May I state the obvious? People react to other people, situations, and issues on the basis of their perceptions of those people, situations, and issues, and not necessarily on the basis of reality.

I mean no particular disrespect to either breed, human or canine, but in that regard I think we humans generally operate a little below the level of man’s best friend.

If you meet a dog in the park, thrust your hand out to pet the cute little beast, all the while sincerely holding nothing but love, warmth, kindness, and the very best of intentions in your human heart, BUT he nevertheless perceives your action as threatening, you may well draw back a bloody nub. He reacts, you see, not so much to reality as to his perception of reality.

And he may be dead wrong.

If he’s an exceptionally intelligent canine, he may later “learn” that his estimation of you and your intentions was flawed. Maybe you’ll go on to help him reach a more realistic conclusion as you reach down more carefully to pet him with your remaining hand.

Or, probably more likely, he may run over the hill before you have an opportunity to change his mistaken opinion of you, and he may be even quicker to sink his teeth into the next human who quite innocently reaches out her hand. He may well go on to his reward in doggy heaven a decade or two (in dog years) later still firmly wedded to the erroneous opinion that all humans who reach down to pet him are mean, malicious, mutt-haters. Now, he would be absolutely wrong, but he would believe deeply in his error and die not knowing that his perceptions were completely unfounded in reality.

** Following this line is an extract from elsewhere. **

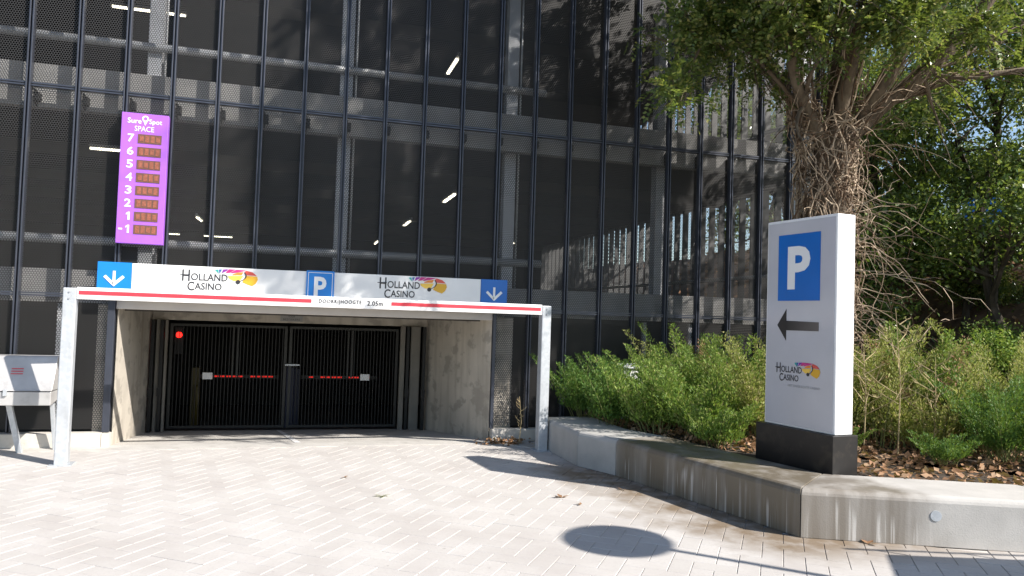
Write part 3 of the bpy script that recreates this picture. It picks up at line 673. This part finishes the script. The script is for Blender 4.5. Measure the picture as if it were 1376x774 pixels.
Fb.poly([(XX(.17), 2.02), (XX(.31), 2.205), (XX(.31), 2.072), (XX(.79), 2.062), (XX(.79), 1.965), (XX(.31), 1.962), (XX(.31), 1.845)], 'arrow', 'arrow', TO)
logo(Fb, XX(.15), 1.38, fw*.68, .225, TO, strap=True)

# ------------------------------------------------------------------ utility cabinet behind the shrubs
UC = thing('utility_cabinet', (8.95, -.75, .43), 'pale utility cabinet half hidden by shrubs before the mesh facade', 'cabinet')
one('body', 'white', lambda b: b.box(8.78, 9.12, -.90, -.60, .40, 1.26), UC, bevel=.01); one('cap', 'galv', lambda b: b.prism([(8.75, -.94, 1.262), (8.75, -.56, 1.262), (8.75, -.60, 1.32), (8.75, -.90, 1.30)], (1, 0, 0), .40), UC)

# ------------------------------------------------------------------ street lamp behind the camera's right, and an unseen roof added for its shadow
def along_sun(x, y, h): k = h/SUN.z; return x+SUN.x*k, y+SUN.y*k
lx, ly = along_sun(6.66, -5.55, 4.6)
LP = thing('street_lamp', (lx, ly, 0), 'disc shaped lamp on a slim pole whose shadow lies on the paving', 'lamp')
one('pole', 'galv', lambda b: b.tube([(lx, ly, 0), (lx, ly, 1.1), (lx, ly, 4.6)], [.055, .05, .035], 12), LP, smooth=True)
one('head', 'galvc', lambda b: b.tube([(lx, ly, 4.57), (lx, ly, 4.60), (lx, ly, 4.65), (lx, ly, 4.70)], [.20, .49, .485, .12], 32), LP, smooth=False)
bx0, by0 = along_sun(8.88, -6.34, 2.4)  # corner of a guessed roof, added out of view to cast the corner shadow
e1 = Vector((.956, -.294, 0)); e2 = Vector((-.60, -.80, 0)); c0 = Vector((bx0, by0, 0)); c1 = c0+e1*2.8; c2 = c1+e2*1.6; c3 = c0+e2*1.6
IB = thing('shelter', (c0+c2)/2, 'flat roofed shelter off to the right whose shadow darkens the lower right corner', 'shelter')
one('roof', 'galvc', lambda b: b.vprism([(c.x, c.y) for c in (c0, c3, c2, c1)], 2.34, 2.40), IB, bevel=.01)
one('roof_rail', 'galv', lambda b: b.tube([c0-e1*.05+Vector((0, 0, 2.62)), c1+Vector((0, 0, 2.62))], .022, 8), IB)
for c in (c0, c1, c2, c3):
    i_ = c+((c0+c2)/2-c).normalized()*.12
    one('post', 'galv', lambda b: b.box(i_.x-.03, i_.x+.03, i_.y-.03, i_.y+.03, 0, 2.338), IB)
for k in range(4):
    q = c0+e1*(.2+.78*k); one('rail_bracket', 'galv', lambda b: b.tube([q+Vector((0, 0, 2.40)), q+Vector((0, 0, 2.61))], .012, 6), IB)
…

I wish this sort of thing was only a problem with dogs. But I’m afraid that we humans are often just as witless and wrong when we react quickly, and very often poorly, just on the basis of our all-too-fallible perceptions. How hard it is for someone else who doesn’t share our fouled up view of a particular person, situation, or issue to try to help us see reality when everything from our backgrounds, our upbringing, our unfortunate experiences, all the way to our lack of sleep and the state of our digestion, conspires to give us flawed perceptions and, to some degree large or small, blind us to reality.

Then you know what happens, don’t you? We go around biting folks who don’t deserve to be bitten. And then too often they go off and bite someone else.

The fact that we are such poor judges both of reality and of the motives of our neighbors is one significant reason Jesus warned us not to spend time judging and criticizing those around us. You and I are very poor judges.

Our dogs may not always be great judges either, but I personally would trust a dog with a good nose a lot farther than I’d trust a biting, barking, snapping, ill-tempered human.